Quote precisely the run of lines opening with the line containing "for i, (a, b, c, d, w)" and closing with the line containing "seed=90+i, mat='fern_dark', n=8, group='shaded", and nothing else.

══ Recorded data ══

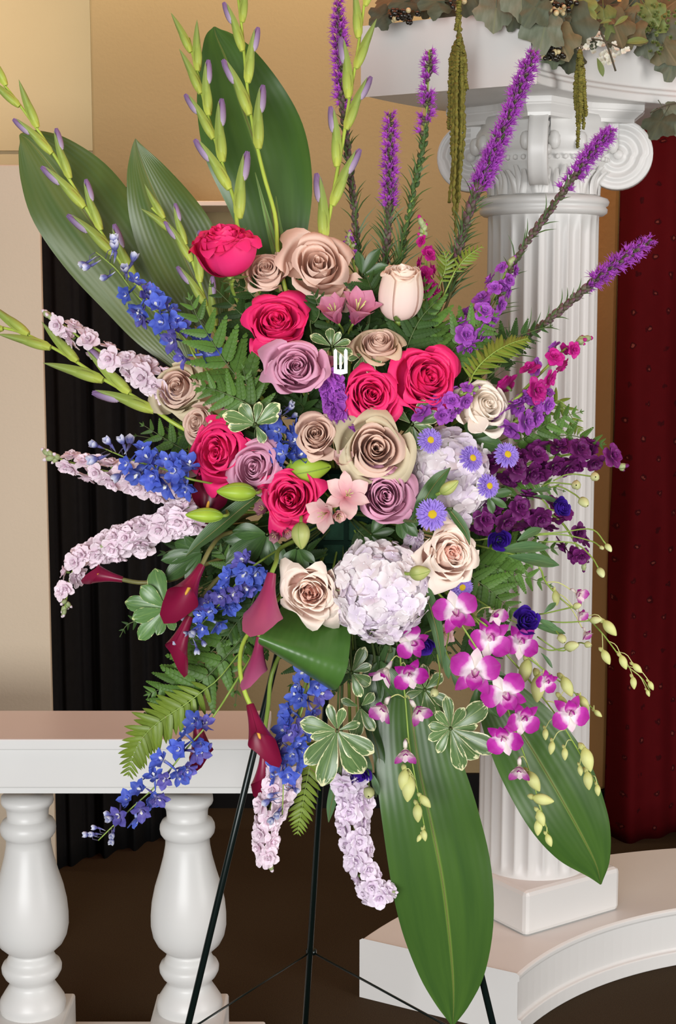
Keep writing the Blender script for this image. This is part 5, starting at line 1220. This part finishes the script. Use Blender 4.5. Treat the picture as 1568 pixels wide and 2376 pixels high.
ANCH = [(520,560,'highest pink rose'),(643,745,'upper pink rose'),(862,915,'central pink rose'),(993,875,'rightmost pink rose'),(505,1048,'leftmost pink rose'),(672,1155,'lowest pink rose'),(617,625,'small dusty rose'),(738,614,'wide open rose'),(880,797,'cup shaped rose'),(412,900,'leftmost dusty rose'),(733,1008,'central dusty rose'),(873,1042,'largest dusty rose'),(685,850,'upper lavender rose'),(590,1085,'left lavender rose'),(893,1150,'lower lavender rose'),(931,652,'cream rosebud'),(1128,940,'cream rose'),(720,1375,'left peach rose'),(1045,1285,'right peach rose'),(882,1372,'large hydrangea'),(1040,1110,'rear hydrangea'),(780,930,'central purple stock'),(800,725,'pink alstroemeria pair'),(790,835,'card holder'),(700,1510,'folded leaf'),(612,1390,'mauve calla'),(435,1365,'open burgundy calla'),(530,1390,'lower delphinium'),(660,1020,'central delphinium'),(775,1170,'pale alstroemerias'),(1001,1194,'largest aster'),(955,1485,'front orchids'),(1105,1560,'large orchid blooms'),(510,1225,'narrow lily leaf'),(485,1180,'dark round calla'),(1200,1200,'lower plum stock'),(718,1098,'largest lily bud'),(520,830,'large left fern')]
USED = set()
def between(x, y):
    q = sorted(ANCH, key=lambda a: (a[0]-x)**2+(a[1]-y)**2)[:7]
    for i in range(1, 7):
        for j in range(i):
            k = frozenset((q[i][2], q[j][2]))
            if k not in USED:
                USED.add(k); return f'shaded dark fern frond between the {q[j][2]} and the {q[i][2]}'
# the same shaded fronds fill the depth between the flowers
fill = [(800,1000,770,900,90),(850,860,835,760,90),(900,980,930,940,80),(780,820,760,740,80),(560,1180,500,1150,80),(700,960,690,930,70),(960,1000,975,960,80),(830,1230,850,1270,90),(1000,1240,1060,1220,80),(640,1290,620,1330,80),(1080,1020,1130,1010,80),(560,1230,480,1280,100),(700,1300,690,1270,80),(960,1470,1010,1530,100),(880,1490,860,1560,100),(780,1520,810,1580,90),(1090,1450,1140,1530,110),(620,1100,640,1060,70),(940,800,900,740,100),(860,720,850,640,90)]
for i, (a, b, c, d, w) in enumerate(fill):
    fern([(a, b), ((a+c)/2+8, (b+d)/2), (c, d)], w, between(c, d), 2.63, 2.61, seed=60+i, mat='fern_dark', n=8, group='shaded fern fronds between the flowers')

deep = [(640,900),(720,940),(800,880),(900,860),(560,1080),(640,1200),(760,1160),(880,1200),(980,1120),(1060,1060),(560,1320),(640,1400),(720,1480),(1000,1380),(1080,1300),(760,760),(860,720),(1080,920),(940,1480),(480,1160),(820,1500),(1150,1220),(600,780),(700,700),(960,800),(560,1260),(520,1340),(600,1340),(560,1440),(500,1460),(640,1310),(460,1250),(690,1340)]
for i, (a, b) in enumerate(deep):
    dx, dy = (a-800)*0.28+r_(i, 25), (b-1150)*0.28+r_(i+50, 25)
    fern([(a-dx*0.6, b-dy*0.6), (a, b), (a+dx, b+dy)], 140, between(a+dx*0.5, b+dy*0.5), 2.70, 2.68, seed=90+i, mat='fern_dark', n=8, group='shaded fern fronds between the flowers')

# ---------------------------------------------------------------- variegated and broad leaves
sprig(1045,1690,[(95,86),(60,70),(35,118),(5,70),(-25,130),(-50,110),(-75,115),(205,62),(170,58),(240,70),(130,60)],'round variegated rosette of leaves over the longest leaf',D=2.50,seed=1)
sprig(782,1695,[(20,60),(-30,110),(-65,140),(-105,150),(-135,120),(165,100),(110,70),(75,62),(-50,90),(195,70)],'variegated leaf rosette hanging below the folded leaf',D=2.49,seed=2)
sprig(388,1412,[(170,112),(195,92),(112,110),(225,110),(250,70),(140,90),(20,60),(290,60)],'variegated leaf rosette before the black curtain',D=2.55,mat='pitto_thin',seed=3,W=0.20)
sprig(592,985,[(160,86),(185,66),(125,62),(40,80),(20,62),(-60,50),(80,56)],'variegated leaves left of the central delphinium',D=2.51,seed=4,W=0.22)
sprig(770,805,[(150,60),(210,50),(100,46),(60,40),(-20,54),(-60,50),(20,46)],'variegated leaves around the card holder',D=2.53,seed=5,W=0.22)
sprig(955,985,[(60,72),(20,74),(-20,60),(-70,66),(140,60),(-110,60)],'variegated leaves right of the largest dusty rose',D=2.54,seed=6,W=0.22)
sprig(815,1560,[(60,74),(20,52),(-30,60),(-70,66),(120,60),(170,50)],'variegated leaves just below the tip of the folded leaf',D=2.54,seed=7,W=0.22)
sprig(985,1600,[(90,64),(140,56),(40,60),(200,50),(-30,70),(-80,70)],'variegated leaves between the two front orchid sprays',D=2.54,seed=8,W=0.22)
sprig(835,1640,[(-60,70),(-100,80),(40,50),(160,50)],'small variegated leaves beside the trailing dark leaves',D=2.57,seed=9,W=0.22)
sprig(845,820,[(-70,60),(-110,56),(-30,50),(200,44)],'variegated leaves under the dusty cup shaped rose',D=2.54,seed=10,W=0.22)
sprig(470,1280,[(190,110),(215,120),(160,80),(240,90),(140,60)],'plain dark leaves behind the burgundy calla',D=2.58,mat='broad',seed=11,name='broad_leaf_sprig',W=0.24)
sprig(620,1240,[(190,110),(215,130),(170,90),(230,110),(-60,90),(-90,80)],'plain dark leaves under the lowest pink rose',D=2.57,mat='broad',seed=12,name='broad_leaf_sprig',W=0.26)
sprig(690,1270,[(-70,76),(-100,66),(-130,60),(-40,60)],'bright green leaves above the left peach rose',D=2.50,mat='broad',seed=13,name='broad_leaf_sprig',W=0.28)
sprig(1090,1020,[(30,80),(60,70),(-10,90),(100,60),(-60,70)],'dark leaves between the asters',D=2.60,mat='broad',seed=14,name='broad_leaf_sprig',W=0.24)
sprig(860,1240,[(10,60),(-60,70),(60,60),(-120,60)],'dark leaves above the large hydrangea',D=2.56,mat='broad',seed=15,name='broad_leaf_sprig',W=0.26)
sprig(925,1195,[(-50,70),(-80,60),(-20,60)],'olive leaves under the lower lavender rose',D=2.50,mat='broad',seed=16,name='broad_leaf_sprig',W=0.3)
sprig(840,640,[(60,80),(20,70),(-40,80),(-80,60),(100,60)],'dark leaves behind the wide open dusty rose',D=2.66,mat='broad',seed=17,name='broad_leaf_sprig',W=0.26)
sprig(1130,1150,[(-30,56),(10,60),(-70,46)],'dark leaves beneath the lower right aster',D=2.55,mat='broad',seed=18,name='broad_leaf_sprig',W=0.24)
sprig(880,1530,[(-80,120),(-100,140),(-60,120),(-120,90)],'dark leaves hanging above the longest leaf',D=2.60,mat='broad',seed=19,name='broad_leaf_sprig',W=0.22)
sprig(1110,1580,[(-60,110),(-30,110),(-90,100),(0,90)],'dark leaves behind the magenta orchid blooms',D=2.60,mat='broad',seed=20,name='broad_leaf_sprig',W=0.24)

# ---------------------------------------------------------------- garland on the beam
MT['ivy'] = m_leaf('ivy_silk', '#5c6450', '#6c7260', 0.6, midrib='#6c7258', var=0.25, transl=0.1)
MT['ivy_dark'] = m_leaf('ivy_silk_dark', '#454e3a', '#525a46', 0.6, midrib='#525a42', var=0.25, transl=0.1)
MT['ivy_lime'] = m_leaf('ivy_silk_lime', '#6a7c40', '#7c8a4c', 0.6, midrib='#8a9660', var=0.2, transl=0.15)
MT['ivy_brown'] = m_leaf('ivy_silk_brown', '#6e6446', '#5c5a3c', 0.6, midrib='#7a7050', var=0.2, transl=0.1)
MT['berry'] = m_plain('berry_dark', '#1e1a12', 0.25, spec=0.7)
MT['berry_cream'] = m_plain('berry_cream', '#c9b88a', 0.3)
MT['twig'] = m_plain('garland_twig', '#4a4230', 0.7)
MT['blossom'] = m_petal('white_blossom', [(0, '#d8d6c0'), (1, '#e8e8de')])
MT['amar'] = m_plain('amaranth', '#8a8436', 0.85, '#625e22', 90, bump=0.8, bscale=260)
def ivy_leaf(mat, k):
    def f():
        r = np.random.default_rng(700+k); n = 40; V = [(0, 0.42, 0.03)]; uv = [(0.5, 0.5)]
        for i in range(n):
            a = 2*math.pi*i/n - math.pi/2
            rad = 0.36+0.15*abs(math.cos(2.5*(a-math.pi/2)))**1.4 + 0.02*math.sin(13*a+k)
            if abs(((a+math.pi/2+math.pi) % (2*math.pi))-math.pi) < 0.25: rad *= 0.72
            x, y = rad*math.cos(a)*0.98, 0.45+rad*math.sin(a)
            z = -0.25*(x*x)*2 - 0.18*(y-0.45)**2*2 + 0.04*math.sin(5*a+k)
            V.append((x, y, z)); uv.append((0.5+x*0.9, y))
        mb = MB().raw(V, [(0, i+1, (i+1) % n+1) for i in range(n)], uv=uv)
        mb.tube([(0, -0.12, -0.02), (0, 0.1, -0.02), (0, 0.42, 0.025)], 0.012, 4)
        return mb.mesh('ivy_leaf', MT[mat])
    return cached(('ivy', mat, k), f)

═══

Task result »
for i, (a, b, c, d, w) in enumerate(fill):
    fern([(a, b), ((a+c)/2+8, (b+d)/2), (c, d)], w, between(c, d), 2.63, 2.61, seed=60+i, mat='fern_dark', n=8, group='shaded fern fronds between the flowers')

deep = [(640,900),(720,940),(800,880),(900,860),(560,1080),(640,1200),(760,1160),(880,1200),(980,1120),(1060,1060),(560,1320),(640,1400),(720,1480),(1000,1380),(1080,1300),(760,760),(860,720),(1080,920),(940,1480),(480,1160),(820,1500),(1150,1220),(600,780),(700,700),(960,800),(560,1260),(520,1340),(600,1340),(560,1440),(500,1460),(640,1310),(460,1250),(690,1340)]
for i, (a, b) in enumerate(deep):
    dx, dy = (a-800)*0.28+r_(i, 25), (b-1150)*0.28+r_(i+50, 25)
    fern([(a-dx*0.6, b-dy*0.6), (a, b), (a+dx, b+dy)], 140, between(a+dx*0.5, b+dy*0.5), 2.70, 2.68, seed=90+i, mat='fern_dark', n=8, group='shaded fern fronds between the flowers')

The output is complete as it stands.